Speak the Same Thing

Now I exhort you, brethren, by the name of our Lord Jesus Christ, that you all agree and that there be no divisions among you, but that you be made complete in the same mind and in the same judgment.
11 For I have been informed concerning you, my brethren, by Chloe’s people, that there are quarrels among you.
12 Now I mean this, that each one of you is saying, “I am of Paul,” and “I of Apollos,” and “I of Cephas,” and “I of Christ.”
13 Has Christ been divided? Paul was not crucified for you, was he? Or were you baptized in the name of Paul? (1 Corinthians 1:10-13)
I was always taught that this passage spoke against denominationalism. Specifically, it stood as a warning against believing and preaching different doctrines. It was used similarly to Galatians 1 which is a warning against preaching a different gospel.
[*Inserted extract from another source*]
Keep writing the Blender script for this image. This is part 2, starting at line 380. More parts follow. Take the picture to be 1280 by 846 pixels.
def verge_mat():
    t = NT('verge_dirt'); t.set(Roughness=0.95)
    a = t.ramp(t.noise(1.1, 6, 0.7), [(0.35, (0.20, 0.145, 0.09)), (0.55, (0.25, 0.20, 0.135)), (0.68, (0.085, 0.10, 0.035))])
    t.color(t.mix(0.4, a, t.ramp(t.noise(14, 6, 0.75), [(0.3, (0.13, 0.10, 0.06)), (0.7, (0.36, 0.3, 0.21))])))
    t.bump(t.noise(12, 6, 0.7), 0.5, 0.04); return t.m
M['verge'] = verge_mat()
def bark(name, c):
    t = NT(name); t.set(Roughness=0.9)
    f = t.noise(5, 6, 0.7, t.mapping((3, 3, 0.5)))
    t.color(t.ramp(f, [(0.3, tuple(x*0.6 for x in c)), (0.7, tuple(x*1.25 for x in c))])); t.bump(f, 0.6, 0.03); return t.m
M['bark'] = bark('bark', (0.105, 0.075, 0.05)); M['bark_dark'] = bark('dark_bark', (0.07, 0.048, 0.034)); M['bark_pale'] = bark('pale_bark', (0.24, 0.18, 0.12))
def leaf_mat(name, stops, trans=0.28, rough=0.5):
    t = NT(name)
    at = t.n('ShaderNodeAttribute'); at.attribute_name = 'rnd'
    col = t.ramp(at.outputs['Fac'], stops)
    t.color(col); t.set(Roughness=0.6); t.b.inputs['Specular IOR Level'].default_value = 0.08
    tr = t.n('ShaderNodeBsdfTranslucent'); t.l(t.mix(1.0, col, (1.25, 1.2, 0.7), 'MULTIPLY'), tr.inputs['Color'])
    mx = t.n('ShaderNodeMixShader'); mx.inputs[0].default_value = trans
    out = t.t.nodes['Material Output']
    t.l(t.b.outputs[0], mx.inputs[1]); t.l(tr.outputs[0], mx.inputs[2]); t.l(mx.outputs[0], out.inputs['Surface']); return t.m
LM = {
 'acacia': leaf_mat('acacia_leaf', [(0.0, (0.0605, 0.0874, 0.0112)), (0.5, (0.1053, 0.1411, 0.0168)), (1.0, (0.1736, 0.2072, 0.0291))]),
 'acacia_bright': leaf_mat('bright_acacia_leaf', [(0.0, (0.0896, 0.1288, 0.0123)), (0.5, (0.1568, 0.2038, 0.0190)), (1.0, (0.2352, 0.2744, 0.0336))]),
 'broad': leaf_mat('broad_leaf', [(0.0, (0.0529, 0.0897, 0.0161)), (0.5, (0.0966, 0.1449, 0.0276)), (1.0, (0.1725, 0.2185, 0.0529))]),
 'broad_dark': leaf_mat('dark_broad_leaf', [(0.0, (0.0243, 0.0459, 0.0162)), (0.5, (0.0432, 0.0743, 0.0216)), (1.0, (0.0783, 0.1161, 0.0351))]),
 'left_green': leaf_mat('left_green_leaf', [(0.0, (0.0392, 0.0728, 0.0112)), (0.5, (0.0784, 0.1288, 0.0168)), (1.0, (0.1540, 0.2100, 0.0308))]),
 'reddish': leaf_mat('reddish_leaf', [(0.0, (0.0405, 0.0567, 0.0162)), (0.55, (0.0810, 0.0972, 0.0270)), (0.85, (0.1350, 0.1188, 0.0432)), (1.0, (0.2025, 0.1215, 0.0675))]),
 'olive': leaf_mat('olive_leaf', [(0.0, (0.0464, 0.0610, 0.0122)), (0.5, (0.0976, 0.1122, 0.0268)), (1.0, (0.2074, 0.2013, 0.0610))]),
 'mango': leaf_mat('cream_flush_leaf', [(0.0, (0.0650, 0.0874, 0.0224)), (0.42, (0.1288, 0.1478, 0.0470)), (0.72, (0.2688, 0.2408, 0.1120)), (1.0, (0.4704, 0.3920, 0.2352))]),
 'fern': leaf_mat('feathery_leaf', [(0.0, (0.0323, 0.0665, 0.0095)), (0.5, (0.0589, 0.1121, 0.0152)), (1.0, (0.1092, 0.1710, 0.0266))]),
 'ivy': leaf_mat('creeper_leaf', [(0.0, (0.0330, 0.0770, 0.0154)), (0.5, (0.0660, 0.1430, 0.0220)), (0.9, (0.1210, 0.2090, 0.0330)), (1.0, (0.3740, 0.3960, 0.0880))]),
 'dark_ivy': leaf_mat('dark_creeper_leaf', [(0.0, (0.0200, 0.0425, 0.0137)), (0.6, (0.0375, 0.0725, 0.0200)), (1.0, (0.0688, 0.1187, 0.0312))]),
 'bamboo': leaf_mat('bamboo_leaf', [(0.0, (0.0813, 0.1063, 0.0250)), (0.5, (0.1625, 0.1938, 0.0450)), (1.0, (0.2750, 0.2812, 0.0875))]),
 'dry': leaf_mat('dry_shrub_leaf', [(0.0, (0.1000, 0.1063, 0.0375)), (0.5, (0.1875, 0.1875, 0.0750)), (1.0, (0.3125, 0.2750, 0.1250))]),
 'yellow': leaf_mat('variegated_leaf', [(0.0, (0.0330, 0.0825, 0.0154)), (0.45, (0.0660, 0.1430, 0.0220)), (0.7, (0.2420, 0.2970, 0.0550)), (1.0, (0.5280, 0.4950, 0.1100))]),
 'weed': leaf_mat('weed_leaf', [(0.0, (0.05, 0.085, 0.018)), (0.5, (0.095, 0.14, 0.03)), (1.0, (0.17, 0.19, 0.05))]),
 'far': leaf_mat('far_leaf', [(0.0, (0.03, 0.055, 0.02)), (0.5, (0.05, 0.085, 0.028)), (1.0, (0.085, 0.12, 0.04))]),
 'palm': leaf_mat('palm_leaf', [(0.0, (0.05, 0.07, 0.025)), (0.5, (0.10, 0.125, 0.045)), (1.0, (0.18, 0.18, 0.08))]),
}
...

But is this what this text is addressing?

Was the church at Corinth expected to be uniform in their beliefs?

We mustn’t confuse unity with uniformity.

Concerning knowledge, Paul warned:

Now concerning things sacrificed to idols, we know that we all have knowledge. Knowledge makes arrogant, but love edifies.
2 If anyone supposes that he knows anything, he has not yet known as he ought to know;
3 but if anyone loves God, he is known by Him. (1 Corinthians 8:1-3).
He went onto explain what he meant: there were some at Corinth who came from a polytheistic background. They had yet to grasp the concept of there only being one God. “Not all men have this knowledge” (1 Corinthians 8:7). They were similar to many in Israel’s history who believed in multiple gods but only worshiped one (monolatry).

So, what did Paul mean by his encouragement that they all speak the same thing? It’s found in the next passage as quoted above: they needed to see that they were equal because they were all of Christ. The person that taught them the gospel didn’t matter; their allegiance to Christ did.

We may have different beliefs and hold to different doctrines. But instead of causing divisions by saying “I’m of Calvin” or “I’m of Arminian” or “I’m of Campbell” we should unite by speaking the same thing: “I’m of Christ.”

One Reply to “Speak the Same Thing”

  1. Thanks for an informative essay. In reading your essays, I notice that you pay attention to the immediate context of the passage that you are seeking to illuminate. But you also call attention to the “remote” context (the book itself) , which is an overview of book itself (the whole) in order to bring out the force of 1 Cor. 1:10. Your articles are to the point in your dealing with sound principles of hermeneutics (the science of interpretation). You also draw attention to “audience relevance” in your interpretation of the Scriptures. Keep up the good work!!!!!